74.《ネタバレ》 映像は深い色合いが美しく、 音楽も映像にぴったりで素晴らしい。
特に色は、ラベンダー畑や山など自然の景色はもちろん、
美女たちの肌や髪の色も綺麗で、横たわる死体さえ一枚の絵葉書のような美しさ。
反対に、市場やゴミ溜は思わず鼻をつまみたくなるような汚さ。
公開当時さかんに宣伝してたように、映像から臭い、匂い、香り、が感じられる(ような気がする)

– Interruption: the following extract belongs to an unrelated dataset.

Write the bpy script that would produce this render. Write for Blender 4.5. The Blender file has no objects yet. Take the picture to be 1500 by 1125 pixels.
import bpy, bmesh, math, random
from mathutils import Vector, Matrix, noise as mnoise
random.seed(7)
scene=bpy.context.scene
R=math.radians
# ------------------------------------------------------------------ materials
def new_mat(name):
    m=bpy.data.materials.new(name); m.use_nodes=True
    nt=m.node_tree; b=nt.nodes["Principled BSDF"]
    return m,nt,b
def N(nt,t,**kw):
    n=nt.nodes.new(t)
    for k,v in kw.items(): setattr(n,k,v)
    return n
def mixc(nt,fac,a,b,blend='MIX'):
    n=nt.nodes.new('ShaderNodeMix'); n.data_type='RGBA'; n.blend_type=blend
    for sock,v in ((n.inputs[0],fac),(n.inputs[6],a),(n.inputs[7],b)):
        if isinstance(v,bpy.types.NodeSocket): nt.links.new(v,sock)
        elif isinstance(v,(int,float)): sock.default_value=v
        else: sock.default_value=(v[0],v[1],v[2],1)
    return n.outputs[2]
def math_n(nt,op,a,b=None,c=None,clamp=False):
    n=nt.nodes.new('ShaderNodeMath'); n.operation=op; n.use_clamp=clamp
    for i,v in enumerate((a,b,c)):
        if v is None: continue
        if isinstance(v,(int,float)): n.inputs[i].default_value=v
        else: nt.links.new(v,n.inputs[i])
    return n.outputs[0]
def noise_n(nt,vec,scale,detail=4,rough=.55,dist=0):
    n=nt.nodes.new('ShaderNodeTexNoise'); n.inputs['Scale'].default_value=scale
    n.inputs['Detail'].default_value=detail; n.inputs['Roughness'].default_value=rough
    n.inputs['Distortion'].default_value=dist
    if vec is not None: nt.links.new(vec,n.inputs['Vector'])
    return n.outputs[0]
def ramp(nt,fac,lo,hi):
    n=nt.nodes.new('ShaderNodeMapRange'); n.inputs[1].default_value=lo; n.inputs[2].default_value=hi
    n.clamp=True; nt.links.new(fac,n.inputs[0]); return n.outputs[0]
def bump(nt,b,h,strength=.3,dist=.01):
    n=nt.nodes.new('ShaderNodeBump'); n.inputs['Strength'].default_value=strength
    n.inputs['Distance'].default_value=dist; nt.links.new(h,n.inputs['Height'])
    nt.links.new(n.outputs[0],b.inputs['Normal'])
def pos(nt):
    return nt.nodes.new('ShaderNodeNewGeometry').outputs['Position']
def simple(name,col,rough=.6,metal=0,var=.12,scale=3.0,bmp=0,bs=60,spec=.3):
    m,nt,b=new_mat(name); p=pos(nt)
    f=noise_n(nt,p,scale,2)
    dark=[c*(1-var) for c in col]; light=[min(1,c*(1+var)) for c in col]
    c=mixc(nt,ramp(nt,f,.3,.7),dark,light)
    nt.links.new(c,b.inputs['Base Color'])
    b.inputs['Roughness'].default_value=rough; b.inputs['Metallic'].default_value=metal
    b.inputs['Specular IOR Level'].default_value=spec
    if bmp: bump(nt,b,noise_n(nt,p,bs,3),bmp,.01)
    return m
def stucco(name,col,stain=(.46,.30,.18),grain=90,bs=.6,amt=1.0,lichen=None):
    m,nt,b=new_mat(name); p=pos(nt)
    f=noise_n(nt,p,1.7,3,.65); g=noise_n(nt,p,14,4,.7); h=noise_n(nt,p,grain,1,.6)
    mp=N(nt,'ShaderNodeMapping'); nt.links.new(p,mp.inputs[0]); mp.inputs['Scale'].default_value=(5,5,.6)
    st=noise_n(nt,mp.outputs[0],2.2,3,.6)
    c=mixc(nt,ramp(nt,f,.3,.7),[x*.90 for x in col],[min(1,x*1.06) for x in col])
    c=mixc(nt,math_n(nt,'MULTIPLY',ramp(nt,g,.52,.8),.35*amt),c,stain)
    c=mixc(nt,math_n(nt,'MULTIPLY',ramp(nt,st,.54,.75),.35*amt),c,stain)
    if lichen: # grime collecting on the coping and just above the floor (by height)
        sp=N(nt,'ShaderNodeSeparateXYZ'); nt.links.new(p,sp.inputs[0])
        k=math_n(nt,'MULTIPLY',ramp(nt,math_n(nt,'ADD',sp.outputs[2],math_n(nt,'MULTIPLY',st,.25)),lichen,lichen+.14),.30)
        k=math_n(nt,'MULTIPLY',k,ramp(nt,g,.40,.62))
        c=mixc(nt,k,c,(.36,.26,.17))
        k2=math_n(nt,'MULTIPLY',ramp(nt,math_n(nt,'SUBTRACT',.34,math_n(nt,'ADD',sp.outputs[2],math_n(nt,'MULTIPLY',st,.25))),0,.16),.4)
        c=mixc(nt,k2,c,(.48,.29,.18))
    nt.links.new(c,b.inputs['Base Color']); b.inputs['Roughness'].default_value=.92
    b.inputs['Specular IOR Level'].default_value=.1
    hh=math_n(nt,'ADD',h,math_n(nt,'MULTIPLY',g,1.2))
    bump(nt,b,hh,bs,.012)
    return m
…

孤独で誰からも愛されず愛さず、香りの追求しか関心の無いグルヌイユが
狂ったように追い求める究極の香り。
香りのために女性たちを殺すことに何の躊躇もない。
彼にとって女性たちは人間ではなく、香りを抽出する花のように、ただの材料なのだから。
香りを作り出す過程の求道者のような顔。
ベン・ウィシューの、ちょっと困ったような純朴そうに見える外見がハマリ役だったと思います。
彼に関り彼を手放した途端死んでゆく人たち。
産み落として捨てようとした母親、お金目当てで子どもたちを引き取っている孤児院の院長、
残忍な皮職人の親方、調合師のマスター(ダスティン・ホフマン)
最後は、究極の香りを完成させた後、それを使って大金持ちになることもなく
貧民たちに身を投げ出して消えてしまいます。文字通り肉体が消滅する。
香りによって存在価値を見出したかったのに、結局誰も彼自身を認めなかった。
現在だけでなく過去の彼のことを知る人も誰もいないという、
つまり彼は最初から存在しなかったも同然になります。
こんなに終始一貫して孤独な主人公のお話は初めてです。
せめて、この映画を見た人は覚えておいてあげましょうかグルヌイユのことを。
そんな気にもさせられる作品でした。